There would be no retrial, however. On October 30, 1991, the Illinois Appellate Court unanimously reversed David’s conviction, without the possibility of a retrial, holding that Neville had erred in not directing a verdict in David’s case, as he had done in Cynthia’s.
Cook County State’s Attorney Jack O’Malley announced that he would appeal to the Illinois Supreme Court and, meanwhile, would oppose David’s release on bond. In an editorial on Sunday, November 2, the Tribune blasted O’Malley’s “tough guy stance”—calling his opposition to bond “cruelly unnecessary at this juncture.”
On November 11, over O’Malley’s objection, the Supreme Court set bond and, after positing it, David was released two days later. He had spent 583 days behind bars, counting 24 days in jail after his 1988 arrest. On February 5, 1992, the Supreme Court rejected O’Malley’s appeal, officially ending the case.
Nine months later, NBC’s “Unsolved Mysteries” broadcast a segment on the case, resulting in a tip that an early suspect in the case—Timothy Guess, a paranoid schizophrenic brother of Jaclyn’s natural father—had provided a false alibi for the night Jaclyn disappeared. Guess had told police and the FBI that he had spent the entire night at an all-night restaurant in south suburban Harvey.
Two waitresses had corroborated the alibi at the time, but they told Protess and Hogan that in fact Guess had been there only briefly around 9:30 p.m. They said they had lied because they believed that the Dowalibys were guilty and did not want to get involved. Several customers who had been at the restaurant, who had never been questioned by police, also said Guess had not been there.
It addition, Protess and Hogan learned that another waitress at the restaurant, Margaret Murphy, lived in the apartment complex where Everett Mann lived—and that Guess often had driven her home. Murphy told Hogan that she had never been questioned by police but, before the Dowaliby trial, prosecutors had instructed her not to talk to the defense lawyers.
On December 17, 1992, Protess and a colleague conducted a taped interview with Guess, who spoke freely of his mental illness. He said he had begun hearing voices when he was a young child, had been in and out of mental institutions, had suffered repeated blackouts, and had taken various drugs, legal and illegal, for much of his life.
Since age 16, Guess said, he had been guided by “a spirit” who “gives me psychic powers”—powers that enabled him to precisely describe the layout and interior of the Dowaliby home, where he had never been. When asked how to get to Jaclyn’s room, he said, “I walked past Davey’s room,” quickly adding, “That was the spirit talking, not me. I didn’t say nothin’. I just released information.”

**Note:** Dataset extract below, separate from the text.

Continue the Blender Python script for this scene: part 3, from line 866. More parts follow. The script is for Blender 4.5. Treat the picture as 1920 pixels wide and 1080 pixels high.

Guess adamantly insisted that he had been at the Harvey restaurant the entire night that Jaclyn disappeared. When asked why customers and waitresses would say otherwise, he explained: “Maybe I was invisible that day. The spirit can help me do that. I was there physically, but no one could notice me.”
On January 4, 1993, a spokesman for the Cook County State’s Attorney’s Office announced that the investigation into Jaclyn’s murder had been reopened, but nothing came of the investigation. In 1996, CBS aired a two-part, made-for-TV movie about the case—”Gone in the Night” based on a book by the same title—featuring extensive verbatim quotes from Timothy Guess.